Title: A PROBABILISTIC APPROACH TO MODELING EROSION FOR SPATIALLY VARIED CONDITIONS

Author
item ELLIOT, W - FOREST SERVICE
item ROBICHAUD, P - FOREST SERVICE
item HALL, D - FOREST SERVICE
item CUHUCIYAN, C - WASHINGTON STATE UNIV
item Pierson Jr, Frederick
item WOHLGEMUTH, P - FOREST SERVICE

Submitted to: American Society of Agricultural Engineers
Publication Type: Trade Journal
Publication Acceptance Date: 7/30/2001
Publication Date: N/A
Citation: N/A

Interpretive Summary: In the years following a major forest disturbance, such as fire, the erosion rate is greatly influenced by spatial and temporal variability in weather, in soil properties, and in vegetation. This paper presents a method to incorporate these variabilities into the estimates of soil erosion. The effect of vegetation on soil erodibility is combined with variation in weather and spatially variable soil conditions to predict the probabilities of single storm and annual soil erosion rates in the years following the disturbance. By redefining the probability distributions of the soils, erosion during the recovering years, and impacts of mitigation on erosion can be determined from the same initial set of computer runs.

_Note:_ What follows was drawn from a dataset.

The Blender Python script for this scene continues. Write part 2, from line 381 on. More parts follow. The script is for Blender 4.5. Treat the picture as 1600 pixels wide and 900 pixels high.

Technical Abstract: In the years following a major forest disturbance, such as fire, the erosion rate is greatly influenced by variability in weather, in soil properties, and in spatial distribution. This paper presents a method to incorporate these variabilities into the erosion rate predicted by the Water Erosion Prediction Project model. It appears that it is not necessary to describe both the soil and the vegetation effects of the disturbance. Incorporating the vegetation effects on soil erodibility, and its associated variability, is sufficient-when combined with weather and spatial variability-to-predict the probabilities of single storm and annual soil erosion rates in the years following the disturbance. By redefining the probability distributions of the soils, erosion during the recovering years, and impacts of mitigation on erosion can be determined from the same initial set of computer runs.